Теперь нападают на символизм слева эпигоны символизма, сами обязанные ему развитием своего творчества. Этих символистов на час, вышедших на зов Ницше, Ибсена, Мережковского из своих душных келий, только и хватило на то, чтобы похвалить их зовущую зарю; но идти ей навстречу -- это уже подвиг! И вот они закупорились снова в своих жалких хатах и теперь говорят, что заря угасла.

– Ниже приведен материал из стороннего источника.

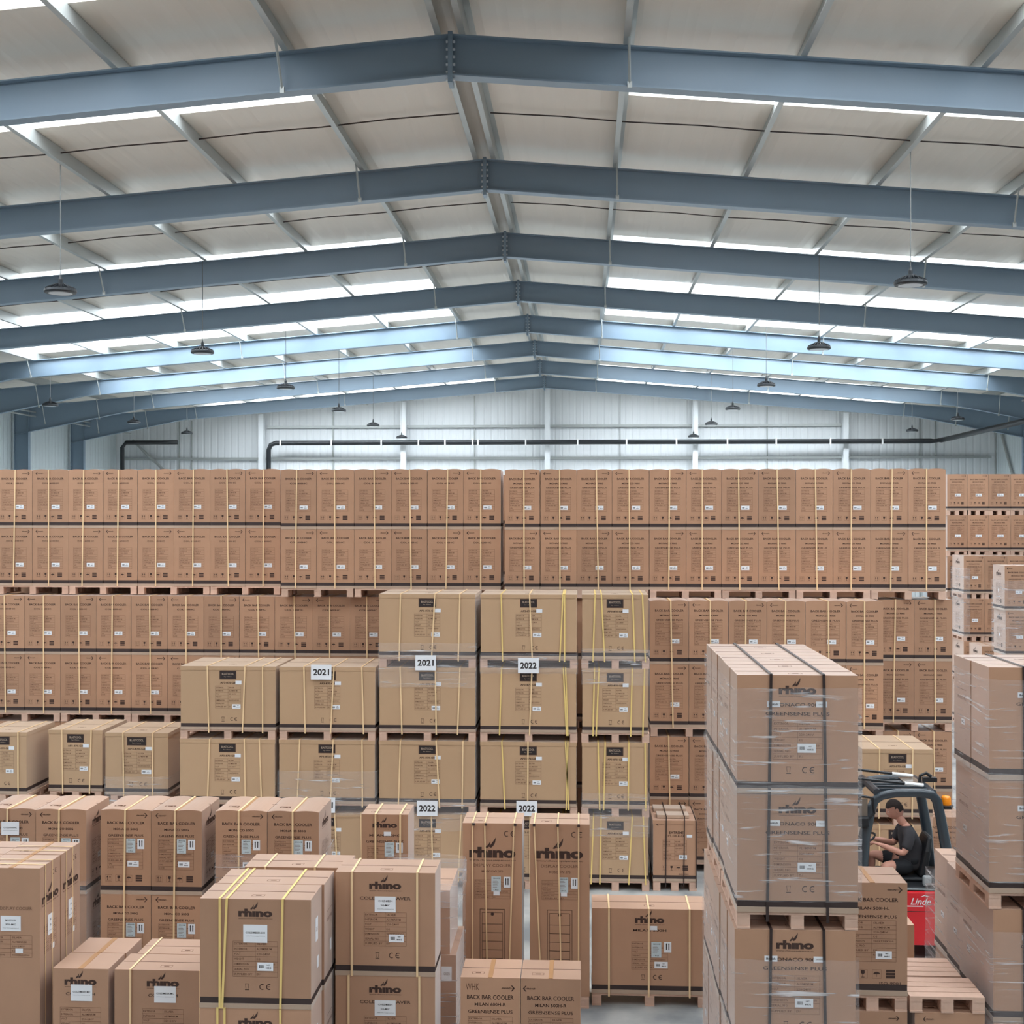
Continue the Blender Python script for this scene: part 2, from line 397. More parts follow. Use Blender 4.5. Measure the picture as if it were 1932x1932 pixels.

Они говорят, что цикл развития символизма окончен, и ему-де идет на смену неореализм. Когда нечего сказать, обыкновенно берут первый попавшийся термин и приставляют к нему пресловутое "нео". Для этого не нужно творчества мысли. Некогда символистов характеризовали, как "нео" -романтиков. Но среди них оказались и классики; тогда придумали "нео" -классицизм. Теперь налицо оказывается "нео" -реализм. Но вот что мы видим: корни "нео" -движения в добром старом символизме. Вместо того чтобы определить эволюцию символизма, раскрыть механизм этой эволюции, показать структуру образования символических понятий, дать классификацию форм символизации, -- наклеивают, как попало, "нео" -известные ярлычки и на этой "нео"- глупости строят школу. Мы не восставали бы против такого занятия с клеем (сидит человек -- свистит в свистульку, клеит ярлычки), если бы здесь не чувствовался апломб невежества, теоретически всем обязанного другим и палец о палец не ударившего, чтобы уяснить себе хотя в общих чертах действительные проблемы символизма.

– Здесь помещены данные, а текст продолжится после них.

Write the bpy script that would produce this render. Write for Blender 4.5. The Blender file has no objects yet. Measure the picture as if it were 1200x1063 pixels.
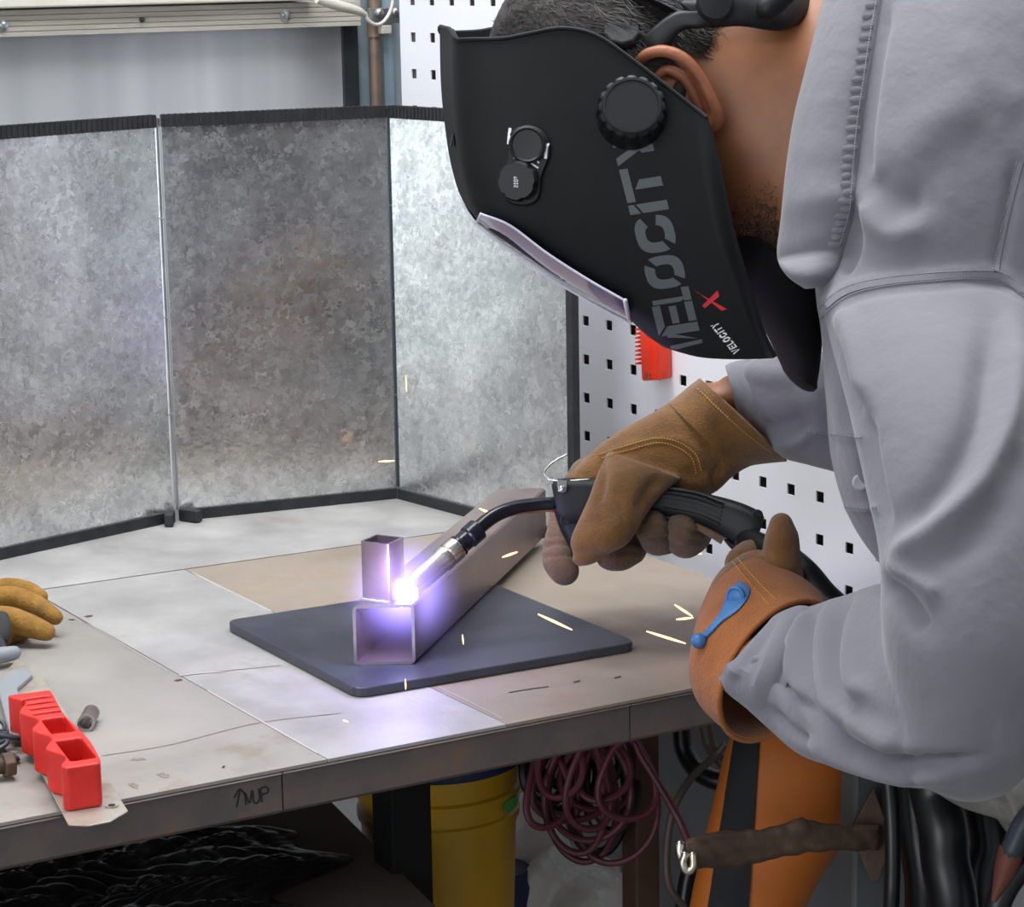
import bpy, bmesh, math, random
import numpy as np
from mathutils import Vector, Matrix
from mathutils.bvhtree import BVHTree

random.seed(7); rng = np.random.default_rng(7)
S = bpy.context.scene
COL = S.collection
# ------------------------------------------------------------------ camera
F = 2778.0; PIT = math.radians(11.8); ROLL = math.radians(1.0); CAMZ = 1.46; TZ = 0.90
_fw = np.array([0, math.cos(PIT), -math.sin(PIT)]); _u0 = np.array([0, math.sin(PIT), math.cos(PIT)]); _r0 = np.array([1., 0, 0])
_r = _r0*math.cos(ROLL) - _u0*math.sin(ROLL); _up = _u0*math.cos(ROLL) + _r0*math.sin(ROLL)
CAM = np.array([0, 0, CAMZ])
cam_data = bpy.data.cameras.new('camera'); cam_data.sensor_width = 36.0; cam_data.lens = 36.0*F/1200.0
cam_data.clip_start = 0.05; cam_data.clip_end = 60
cam = bpy.data.objects.new('camera', cam_data); COL.objects.link(cam)
M = Matrix((( _r[0], _up[0], -_fw[0], 0), (_r[1], _up[1], -_fw[1], 0), (_r[2], _up[2], -_fw[2], CAMZ), (0, 0, 0, 1)))
cam.matrix_world = M
cam_data.dof.use_dof = False
S.camera = cam
# ------------------------------------------------------------------ world and lights
S.view_settings.view_transform = 'Standard'; S.view_settings.look = 'None'
S.view_settings.gamma = 1.0; S.view_settings.use_curve_mapping = False
S.view_settings.exposure = 0.0
w = bpy.data.worlds.new('world'); S.world = w; w.use_nodes = True
w.node_tree.nodes['Background'].inputs[0].default_value = (0.86, 0.93, 1.0, 1)
w.node_tree.nodes['Background'].inputs[1].default_value = 0.52
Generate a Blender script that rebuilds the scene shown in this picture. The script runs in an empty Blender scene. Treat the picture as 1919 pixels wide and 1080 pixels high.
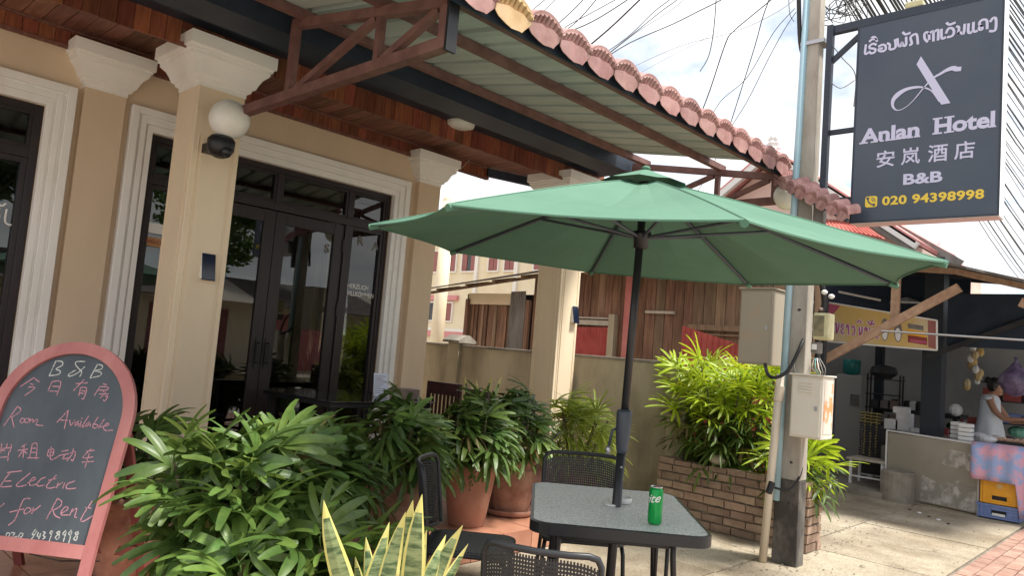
import bpy, bmesh, math, random
from mathutils import Vector, Matrix, Euler, noise
rnd = random.Random(7)
S = bpy.context.scene
COL = S.collection
rad = math.radians

# ------------------------------------------------------------------ camera
CAM = Vector((0, 0, 1.42))
PITCH, ROLL, HEAD, FPX = rad(4.75), rad(4.7), rad(43.5), 1386.0
fh = Vector((math.cos(HEAD), math.sin(HEAD), 0)); r0 = Vector((math.sin(HEAD), -math.cos(HEAD), 0)); Z = Vector((0, 0, 1))
FW = fh*math.cos(PITCH) + Z*math.sin(PITCH); u0 = -fh*math.sin(PITCH) + Z*math.cos(PITCH)
RT = r0*math.cos(ROLL) + u0*math.sin(ROLL); UP = -r0*math.sin(ROLL) + u0*math.cos(ROLL)
cam = bpy.data.objects.new('camera', bpy.data.cameras.new('camera')); COL.objects.link(cam)
cam.matrix_world = Matrix(((RT.x, UP.x, -FW.x, CAM.x), (RT.y, UP.y, -FW.y, CAM.y), (RT.z, UP.z, -FW.z, CAM.z), (0, 0, 0, 1)))
cam.data.sensor_width = 36; cam.data.lens = 26.0; cam.data.clip_start = 0.05; cam.data.clip_end = 600
S.camera = cam
# survey helpers: photo measurement -> point on a real plane of the place
def ray(x, y): return FW + RT*((x-959.5)/FPX) - UP*((y-540)/FPX)
def onX(x, y, X): d = ray(x, y); return CAM + d*(X/d.x)
def onY(x, y, Y): d = ray(x, y); return CAM + d*(Y/d.y)
def onZ(x, y, z): d = ray(x, y); return CAM + d*((z-CAM.z)/d.z)
def at(x, y, t): return CAM + ray(x, y)*t

# ------------------------------------------------------------------ light
SUN_TO = Vector((0.16, -0.42, 0.89)).normalized()
W = bpy.data.worlds.new('World'); S.world = W; W.use_nodes = True
def build_world():
    nt = W.node_tree; N = nt.nodes; L = nt.links; N.clear()
    out = N.new('ShaderNodeOutputWorld'); bg = N.new('ShaderNodeBackground'); bg.inputs[1].default_value = 0.10
    sky = N.new('ShaderNodeTexSky'); sky.sky_type = 'NISHITA'; sky.sun_disc = False
    sky.sun_elevation = math.asin(SUN_TO.z); sky.sun_rotation = math.atan2(SUN_TO.x, SUN_TO.y)
    sky.air_density = 1.0; sky.dust_density = 0.6
    tc = N.new('ShaderNodeTexCoord'); sep = N.new('ShaderNodeSeparateXYZ'); L.new(tc.outputs['Generated'], sep.inputs[0])
    a = N.new('ShaderNodeMath'); a.operation = 'MAXIMUM'; a.inputs[1].default_value = 0.0; L.new(sep.outputs[2], a.inputs[0])
    b = N.new('ShaderNodeMath'); b.operation = 'ADD'; b.inputs[1].default_value = 0.22; L.new(a.outputs[0], b.inputs[0])
    dv = N.new('ShaderNodeVectorMath'); dv.operation = 'DIVIDE'; L.new(tc.outputs['Generated'], dv.inputs[0]); L.new(b.outputs[0], dv.inputs[1])
    n1 = N.new('ShaderNodeTexNoise'); n1.inputs['Scale'].default_value = 1.25; n1.inputs['Detail'].default_value = 9; n1.inputs['Roughness'].default_value = .56
    mp = N.new('ShaderNodeMapping'); mp.inputs['Location'].default_value = (3.1, 7.7, 0.4); L.new(dv.outputs[0], mp.inputs[0]); L.new(mp.outputs[0], n1.inputs['Vector'])
    cr = N.new('ShaderNodeValToRGB'); cr.color_ramp.elements[0].position = .37; cr.color_ramp.elements[1].position = .48; L.new(n1.outputs[0], cr.inputs[0])
    n2 = N.new('ShaderNodeTexNoise'); n2.inputs['Scale'].default_value = 2.3; n2.inputs['Detail'].default_value = 6; L.new(mp.outputs[0], n2.inputs['Vector'])
    c2 = N.new('ShaderNodeValToRGB'); c2.color_ramp.elements[0].position = .3; c2.color_ramp.elements[1].position = .62
    c2.color_ramp.elements[0].color = (2.9, 3.0, 3.15, 1); c2.color_ramp.elements[1].color = (4.1, 4.1, 4.05, 1); L.new(n2.outputs[0], c2.inputs[0])
    mx = N.new('ShaderNodeMix'); mx.data_type = 'RGBA'; L.new(cr.outputs[0], mx.inputs[0])
    sk = N.new('ShaderNodeMix'); sk.data_type = 'RGBA'; sk.blend_type = 'MULTIPLY'; sk.inputs[0].default_value = 1; L.new(sky.outputs[0], sk.inputs[6]); sk.inputs[7].default_value = (.62, .62, .62, 1)
    L.new(sk.outputs[2], mx.inputs[6]); L.new(c2.outputs[0], mx.inputs[7]); L.new(mx.outputs[2], bg.inputs[0]); L.new(bg.outputs[0], out.inputs[0])
build_world()
sl = bpy.data.lights.new('sun', 'SUN'); sl.energy = 1.9; sl.angle = rad(9); sl.color = (1, .955, .88)
so = bpy.data.objects.new('sun', sl); COL.objects.link(so); so.rotation_euler = SUN_TO.to_track_quat('Z', 'Y').to_euler(); so.location = (0, 0, 30)
S.view_settings.view_transform = 'Standard'; S.view_settings.look = 'None'; S.view_settings.gamma = 1; S.view_settings.use_curve_mapping = False
S.view_settings.exposure = 1.85
S.render.engine = 'CYCLES'; S.cycles.max_bounces = 7; S.cycles.transparent_max_bounces = 12
try: S.cycles.use_denoising = True
except Exception: pass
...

Мне возразят, что нападки на символизм со стороны эпигонов символизма направлены на особый вид символизма, родоначальниками которого можно считать Ницше, Ибсена, Бодлэра, Уайльда (у нас Мережковского, Брюсова и др.). Названные художники ничем не отличаются от крупных художников всех времен. Они только осознали символизм всякого творчества и с достаточной решимостью сказали об этом вслух. Мне неоднократно приходилось высказываться о демократизации символов в так называемом новом искусстве. Ницше и Гёте связаны субстанцией творчества. Только Гёте часто набрасывал на свои символы покров обыденности (аристократизма ради), как, например, в "Юношеских годах Вильгельма Мейстера", в "Избирательном сродстве" и т. д. Но изменение в технике приемов не касается субстанции творчества.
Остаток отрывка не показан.